Following SCOTUS delay of Smith's Trump prosecution, Manhattan DA Bragg's weak partisan case will likely be first trial for Trump

 December 26, 2023

Special Counsel Jack Smith's federal 2020 election-related case against former President Donald Trump was slated to begin trial on March 4, 2024, but with multiple aspects of that case now tied up in the U.S. Supreme Court, that proposed trial start date seems increasingly unlikely to be met.

That means that progressive Manhattan District Attorney Alvin Bragg's business fraud criminal case against Trump will likely be the first to go to trial, according to Raw Story.

Yet, while some anti-Trump legal analysts have heralded Bragg as being fully prepared to take down Trump over alleged hush money payments during the 2016 election, the reality is that this development is somewhat of a miracle for the former president in that the Manhattan case is widely regarded as the weakest and most irrelevant of the four criminal indictments Trump faces.

Special Counsel Smith's case delayed, likely no longer the first to go to trial

SCOTUSblog reported last week that presiding D.C. District Judge Tanya Chutkan ruled earlier in December to reject former President Trump's arguments that the federal election-related charges against him should be dismissed due to his continued protection from prosecution by presidential immunity and because he had been acquitted of similar charges in his second impeachment trial in 2021.

Trump followed the normal routine and appealed the matter to the D.C. Circuit Court but Special Counsel Smith leapfrogged that typical next step and instead directly petitioned the Supreme Court to swiftly settle the question about Trump's claimed immunity -- a request that was subsequently denied by the justices, leaving the matter -- at least for now -- in the realm of the appeals court, which did agree to expedite its review.

The Supreme Court will likely eventually be compelled to address the case, albeit after the circuit court renders its decision, but in the meantime, all pre-trial activity in the federal election-related case has been placed on hold and the tentative trial start date of March 4 seems highly unlikely to be met.

Wishful thinking for the anti-Trump crowd

Norm Eisen, a former White House ethics attorney turned CNN legal analyst, first spoke optimistically during a Friday panel discussion about how certain "accelerating factors" at the circuit court and Supreme Court levels could still hasten things and potentially allow Special Counsel Smith to begin prosecuting the former president in early March.

In fact, he suggested that Smith should have and could still move forward with various pre-trial activities, despite everything being on hold, in preparation for the initially slated trial start date, but also seemed to acknowledge the unlikelihood of keeping to that schedule as he cast his gaze toward the Manhattan district attorney as some sort of anti-Trump savior.

"We're in unknown territory in terms of timing but we do know this -- I salute him!

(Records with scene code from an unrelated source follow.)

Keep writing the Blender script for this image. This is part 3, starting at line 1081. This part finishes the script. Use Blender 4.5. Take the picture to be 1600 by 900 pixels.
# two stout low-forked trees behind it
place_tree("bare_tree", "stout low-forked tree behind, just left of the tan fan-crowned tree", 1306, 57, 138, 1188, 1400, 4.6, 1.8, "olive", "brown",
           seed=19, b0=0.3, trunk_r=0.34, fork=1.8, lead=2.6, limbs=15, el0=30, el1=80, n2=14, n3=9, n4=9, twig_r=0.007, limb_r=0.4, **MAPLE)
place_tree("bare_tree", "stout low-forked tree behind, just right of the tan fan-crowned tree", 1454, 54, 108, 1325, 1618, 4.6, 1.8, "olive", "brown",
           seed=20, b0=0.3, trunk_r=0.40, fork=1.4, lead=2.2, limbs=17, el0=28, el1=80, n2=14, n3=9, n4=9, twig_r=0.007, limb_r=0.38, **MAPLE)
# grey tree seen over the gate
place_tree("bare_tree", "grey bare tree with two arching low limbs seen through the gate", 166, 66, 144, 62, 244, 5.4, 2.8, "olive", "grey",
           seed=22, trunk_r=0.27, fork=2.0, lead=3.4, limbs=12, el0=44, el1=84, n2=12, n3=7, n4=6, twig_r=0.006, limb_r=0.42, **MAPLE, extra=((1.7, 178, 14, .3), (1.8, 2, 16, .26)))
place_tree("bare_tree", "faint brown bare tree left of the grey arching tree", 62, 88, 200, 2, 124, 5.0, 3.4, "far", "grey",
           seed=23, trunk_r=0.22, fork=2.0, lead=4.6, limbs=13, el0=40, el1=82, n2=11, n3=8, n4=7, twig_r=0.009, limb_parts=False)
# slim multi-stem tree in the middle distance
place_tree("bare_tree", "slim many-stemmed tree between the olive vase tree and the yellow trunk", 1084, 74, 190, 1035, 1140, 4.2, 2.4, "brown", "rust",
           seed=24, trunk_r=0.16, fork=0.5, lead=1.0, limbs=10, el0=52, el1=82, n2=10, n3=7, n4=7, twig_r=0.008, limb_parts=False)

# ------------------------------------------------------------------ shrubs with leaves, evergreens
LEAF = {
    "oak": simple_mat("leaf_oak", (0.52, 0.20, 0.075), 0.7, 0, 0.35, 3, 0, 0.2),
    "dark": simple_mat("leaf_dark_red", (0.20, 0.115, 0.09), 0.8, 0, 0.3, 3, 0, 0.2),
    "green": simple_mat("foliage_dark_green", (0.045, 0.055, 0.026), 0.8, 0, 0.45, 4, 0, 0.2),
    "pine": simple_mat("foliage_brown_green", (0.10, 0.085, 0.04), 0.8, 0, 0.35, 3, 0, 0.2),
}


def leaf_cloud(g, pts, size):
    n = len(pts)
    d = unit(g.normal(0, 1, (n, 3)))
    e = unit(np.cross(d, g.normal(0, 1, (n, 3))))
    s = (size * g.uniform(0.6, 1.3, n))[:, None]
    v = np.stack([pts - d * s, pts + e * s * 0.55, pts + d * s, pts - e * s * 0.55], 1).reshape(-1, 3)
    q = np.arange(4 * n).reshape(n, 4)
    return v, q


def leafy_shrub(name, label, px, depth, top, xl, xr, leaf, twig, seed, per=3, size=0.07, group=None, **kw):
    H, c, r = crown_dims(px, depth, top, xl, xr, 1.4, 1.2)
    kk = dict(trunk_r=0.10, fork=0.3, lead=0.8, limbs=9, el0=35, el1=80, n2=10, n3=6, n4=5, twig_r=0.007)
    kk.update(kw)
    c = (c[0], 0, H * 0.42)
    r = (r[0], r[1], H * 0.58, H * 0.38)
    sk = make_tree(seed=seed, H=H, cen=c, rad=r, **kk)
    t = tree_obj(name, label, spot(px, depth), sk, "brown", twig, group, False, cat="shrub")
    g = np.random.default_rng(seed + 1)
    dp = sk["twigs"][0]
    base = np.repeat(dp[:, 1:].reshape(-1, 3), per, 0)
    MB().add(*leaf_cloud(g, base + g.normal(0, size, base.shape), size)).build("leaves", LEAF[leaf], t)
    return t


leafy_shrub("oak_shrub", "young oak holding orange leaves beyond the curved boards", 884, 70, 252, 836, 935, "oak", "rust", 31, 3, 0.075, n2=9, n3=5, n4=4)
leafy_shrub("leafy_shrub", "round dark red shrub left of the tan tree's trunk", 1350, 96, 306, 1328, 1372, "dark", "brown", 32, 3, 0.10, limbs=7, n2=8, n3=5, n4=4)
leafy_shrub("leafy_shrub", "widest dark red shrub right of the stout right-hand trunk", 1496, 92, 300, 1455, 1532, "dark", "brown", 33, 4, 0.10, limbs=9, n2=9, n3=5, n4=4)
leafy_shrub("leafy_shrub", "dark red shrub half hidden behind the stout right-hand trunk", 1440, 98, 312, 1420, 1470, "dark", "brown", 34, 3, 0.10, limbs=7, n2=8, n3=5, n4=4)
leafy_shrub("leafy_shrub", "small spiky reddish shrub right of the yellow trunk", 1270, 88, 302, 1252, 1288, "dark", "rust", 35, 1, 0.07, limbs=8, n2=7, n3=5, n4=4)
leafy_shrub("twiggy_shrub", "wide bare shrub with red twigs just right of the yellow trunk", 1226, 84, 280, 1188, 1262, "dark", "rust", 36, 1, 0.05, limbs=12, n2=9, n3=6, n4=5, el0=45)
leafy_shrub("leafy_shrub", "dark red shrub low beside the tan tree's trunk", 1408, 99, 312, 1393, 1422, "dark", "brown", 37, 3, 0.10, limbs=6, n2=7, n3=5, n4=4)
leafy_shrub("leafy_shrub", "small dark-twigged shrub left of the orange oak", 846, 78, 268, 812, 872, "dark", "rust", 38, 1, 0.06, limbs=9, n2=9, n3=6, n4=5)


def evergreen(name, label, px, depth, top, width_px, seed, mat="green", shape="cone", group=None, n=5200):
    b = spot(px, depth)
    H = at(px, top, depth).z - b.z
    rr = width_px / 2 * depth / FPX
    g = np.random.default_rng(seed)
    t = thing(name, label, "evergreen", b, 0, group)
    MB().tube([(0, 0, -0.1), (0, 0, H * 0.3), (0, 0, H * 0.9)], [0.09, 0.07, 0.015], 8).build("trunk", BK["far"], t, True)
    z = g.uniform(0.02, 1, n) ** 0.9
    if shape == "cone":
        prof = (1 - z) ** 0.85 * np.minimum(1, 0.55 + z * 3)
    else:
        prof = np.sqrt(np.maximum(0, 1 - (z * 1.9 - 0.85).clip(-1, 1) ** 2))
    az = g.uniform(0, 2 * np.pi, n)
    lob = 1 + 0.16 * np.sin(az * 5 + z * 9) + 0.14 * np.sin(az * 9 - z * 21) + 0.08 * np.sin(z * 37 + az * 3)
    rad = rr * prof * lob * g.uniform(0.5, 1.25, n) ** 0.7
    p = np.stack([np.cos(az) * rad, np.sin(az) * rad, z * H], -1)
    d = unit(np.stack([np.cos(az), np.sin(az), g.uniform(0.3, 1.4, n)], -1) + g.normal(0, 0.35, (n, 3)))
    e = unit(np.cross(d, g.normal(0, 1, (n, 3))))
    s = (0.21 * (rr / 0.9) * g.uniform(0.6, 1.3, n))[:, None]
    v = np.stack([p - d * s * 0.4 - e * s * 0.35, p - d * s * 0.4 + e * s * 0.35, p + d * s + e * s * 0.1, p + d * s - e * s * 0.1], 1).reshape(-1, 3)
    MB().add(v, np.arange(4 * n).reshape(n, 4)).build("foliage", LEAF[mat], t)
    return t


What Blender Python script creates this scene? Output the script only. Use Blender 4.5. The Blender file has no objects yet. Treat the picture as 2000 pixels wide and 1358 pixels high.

Alvin Bragg never took his foot off the brakes," Eisen said. "He didn't count on all these projections and schedules and orders. He said, 'I'm a prosecutor, I've got a trial date, March 25th, 2024,' and he's reaffirmed that he's ready to go."

"So we will see a case, and that brings in this polling where the American people, in that big New York Times/Siena poll, a 14-point swing in the six swing states if there's a conviction," the CNN analyst added. "So it is going to be a very unpredictable calendar politically and legally in the first six months of 2024."

Failure in Bragg's case would likely bolster Trump's voter support

The problem with Eisen's theory, according to analysis from The Hill in April, is that Manhattan DA Bragg's criminal indictment of former President Trump over alleged business fraud related to the payment of hush money to silence accusers during the 2016 election is widely viewed as weak and politically motivated.

If Bragg's prosecution of Trump is the first to go to trial there is a real risk, especially if Trump is acquitted, it will fuel Trump's narrative that all of the indictments against him are a form of partisan persecution regardless of the different facts and statutes at play in each of the four cases.

That, of course, would further bolster the former president's support among voters, potentially by enough to mitigate those who might abandon Trump if he were to be convicted in any of the other trials -- if any of those other trials are even conducted in 2024 and aren't delayed until after the election is over.